■ **What the task requires**:
Return every line below as is, leaving out the pictures.

■ **Given information**:
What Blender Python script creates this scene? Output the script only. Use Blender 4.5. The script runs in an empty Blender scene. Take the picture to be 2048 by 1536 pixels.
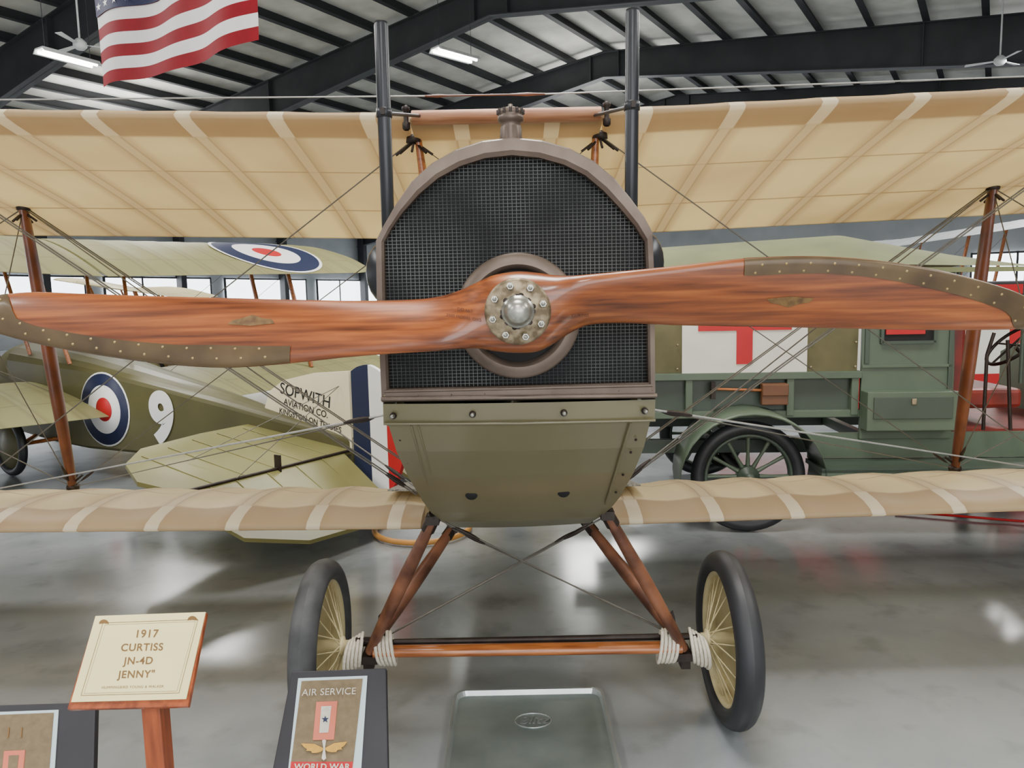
import bpy, math, random
from mathutils import Vector, Matrix
random.seed(3)
scene=bpy.context.scene
COL=scene.collection
V=Vector
# ------------------------------------------------------------------ camera
F=1490.0; CAM=V((0,0,1.64)); PITCH=math.atan(168/1490.0); ROLL=0.021
f0=V((0,math.cos(PITCH),-math.sin(PITCH))); u0=V((0,math.sin(PITCH),math.cos(PITCH))); r0=V((1,0,0))
cr=r0*math.cos(ROLL)-u0*math.sin(ROLL); cu=u0*math.cos(ROLL)+r0*math.sin(ROLL)
cam=bpy.data.cameras.new("camera"); cam.sensor_width=36; cam.lens=F/2048*36; cam.clip_end=300
co=bpy.data.objects.new("camera",cam); COL.objects.link(co)
M=Matrix((cr,cu,-f0)).transposed().to_4x4(); M.translation=CAM; co.matrix_world=M
scene.camera=co
def ray(px,py): return f0+cr*((px-1024)/F)+cu*((768-py)/F)
def P(px,py,Y):
    d=ray(px,py); return CAM+d*(Y/d.y)
def PZ(px,py,z):
    d=ray(px,py); return CAM+d*((z-CAM.z)/d.z)
def PP(px,py,o,n):
    d=ray(px,py); return CAM+d*((o-CAM).dot(n)/d.dot(n))
# ------------------------------------------------------------------ materials
def C(r,g,b):
    def l(x):
        x/=255.0
        return x/12.92 if x<=0.04045 else ((x+0.055)/1.055)**2.4
    return (l(r),l(g),l(b),1)
def newmat(name):
    m=bpy.data.materials.new(name); m.use_nodes=True
    nt=m.node_tree; return m,nt,nt.nodes["Principled BSDF"]
def mat(name,col,rough=.5,metal=0,var=.12,scale=6,col2=None,bump=0,stretch=None,coat=0,detail=6,lo=.3,hi=.7,transl=0,emis=0,mid=None):
    m,nt,b=newmat(name); N=nt.nodes; L=nt.links
    tc=N.new("ShaderNodeTexCoord"); mp=N.new("ShaderNodeMapping"); no=N.new("ShaderNodeTexNoise")
    L.new(tc.outputs["Object"],mp.inputs["Vector"]); L.new(mp.outputs[0],no.inputs["Vector"])
    if stretch: mp.inputs["Scale"].default_value=stretch
    no.inputs["Scale"].default_value=scale; no.inputs["Detail"].default_value=detail
    rp=N.new("ShaderNodeValToRGB"); rp.color_ramp.elements[0].position=lo; rp.color_ramp.elements[1].position=hi
    if col2 is None: col2=tuple(max(0,c*(1-var*2)) for c in col[:3])+(1,)
    rp.color_ramp.elements[0].color=col2; rp.color_ramp.elements[1].color=col
    if mid:
        e=rp.color_ramp.elements.new((lo+hi)/2); e.color=mid
    L.new(no.outputs["Fac"],rp.inputs["Fac"]); L.new(rp.outputs[0],b.inputs["Base Color"])
    b.inputs["Roughness"].default_value=rough; b.inputs["Metallic"].default_value=metal
    b.inputs["Coat Weight"].default_value=coat; b.inputs["Coat Roughness"].default_value=.12
    if bump:
        bp=N.new("ShaderNodeBump"); bp.inputs["Strength"].default_value=bump; bp.inputs["Distance"].default_value=.01
        L.new(no.outputs["Fac"],bp.inputs["Height"]); L.new(bp.outputs[0],b.inputs["Normal"])
    if transl:
        tr=N.new("ShaderNodeBsdfTranslucent"); L.new(rp.outputs[0],tr.inputs[0])
        mx=N.new("ShaderNodeMixShader"); mx.inputs[0].default_value=transl
        out=N["Material Output"]; L.new(b.outputs[0],mx.inputs[1]); L.new(tr.outputs[0],mx.inputs[2]); L.new(mx.outputs[0],out.inputs[0])
    if emis:
        L.new(rp.outputs[0],b.inputs["Emission Color"]); b.inputs["Emission Strength"].default_value=emis
    return m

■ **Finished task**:
What Blender Python script creates this scene? Output the script only. Use Blender 4.5. The script runs in an empty Blender scene. Take the picture to be 2048 by 1536 pixels.
import bpy, math, random
from mathutils import Vector, Matrix
random.seed(3)
scene=bpy.context.scene
COL=scene.collection
V=Vector
# ------------------------------------------------------------------ camera
F=1490.0; CAM=V((0,0,1.64)); PITCH=math.atan(168/1490.0); ROLL=0.021
f0=V((0,math.cos(PITCH),-math.sin(PITCH))); u0=V((0,math.sin(PITCH),math.cos(PITCH))); r0=V((1,0,0))
cr=r0*math.cos(ROLL)-u0*math.sin(ROLL); cu=u0*math.cos(ROLL)+r0*math.sin(ROLL)
cam=bpy.data.cameras.new("camera"); cam.sensor_width=36; cam.lens=F/2048*36; cam.clip_end=300
co=bpy.data.objects.new("camera",cam); COL.objects.link(co)
M=Matrix((cr,cu,-f0)).transposed().to_4x4(); M.translation=CAM; co.matrix_world=M
scene.camera=co
def ray(px,py): return f0+cr*((px-1024)/F)+cu*((768-py)/F)
def P(px,py,Y):
    d=ray(px,py); return CAM+d*(Y/d.y)
def PZ(px,py,z):
    d=ray(px,py); return CAM+d*((z-CAM.z)/d.z)
def PP(px,py,o,n):
    d=ray(px,py); return CAM+d*((o-CAM).dot(n)/d.dot(n))
# ------------------------------------------------------------------ materials
def C(r,g,b):
    def l(x):
        x/=255.0
        return x/12.92 if x<=0.04045 else ((x+0.055)/1.055)**2.4
    return (l(r),l(g),l(b),1)
def newmat(name):
    m=bpy.data.materials.new(name); m.use_nodes=True
    nt=m.node_tree; return m,nt,nt.nodes["Principled BSDF"]
def mat(name,col,rough=.5,metal=0,var=.12,scale=6,col2=None,bump=0,stretch=None,coat=0,detail=6,lo=.3,hi=.7,transl=0,emis=0,mid=None):
    m,nt,b=newmat(name); N=nt.nodes; L=nt.links
    tc=N.new("ShaderNodeTexCoord"); mp=N.new("ShaderNodeMapping"); no=N.new("ShaderNodeTexNoise")
    L.new(tc.outputs["Object"],mp.inputs["Vector"]); L.new(mp.outputs[0],no.inputs["Vector"])
    if stretch: mp.inputs["Scale"].default_value=stretch
    no.inputs["Scale"].default_value=scale; no.inputs["Detail"].default_value=detail
    rp=N.new("ShaderNodeValToRGB"); rp.color_ramp.elements[0].position=lo; rp.color_ramp.elements[1].position=hi
    if col2 is None: col2=tuple(max(0,c*(1-var*2)) for c in col[:3])+(1,)
    rp.color_ramp.elements[0].color=col2; rp.color_ramp.elements[1].color=col
    if mid:
        e=rp.color_ramp.elements.new((lo+hi)/2); e.color=mid
    L.new(no.outputs["Fac"],rp.inputs["Fac"]); L.new(rp.outputs[0],b.inputs["Base Color"])
    b.inputs["Roughness"].default_value=rough; b.inputs["Metallic"].default_value=metal
    b.inputs["Coat Weight"].default_value=coat; b.inputs["Coat Roughness"].default_value=.12
    if bump:
        bp=N.new("ShaderNodeBump"); bp.inputs["Strength"].default_value=bump; bp.inputs["Distance"].default_value=.01
        L.new(no.outputs["Fac"],bp.inputs["Height"]); L.new(bp.outputs[0],b.inputs["Normal"])
    if transl:
        tr=N.new("ShaderNodeBsdfTranslucent"); L.new(rp.outputs[0],tr.inputs[0])
        mx=N.new("ShaderNodeMixShader"); mx.inputs[0].default_value=transl
        out=N["Material Output"]; L.new(b.outputs[0],mx.inputs[1]); L.new(tr.outputs[0],mx.inputs[2]); L.new(mx.outputs[0],out.inputs[0])
    if emis:
        L.new(rp.outputs[0],b.inputs["Emission Color"]); b.inputs["Emission Strength"].default_value=emis
    return m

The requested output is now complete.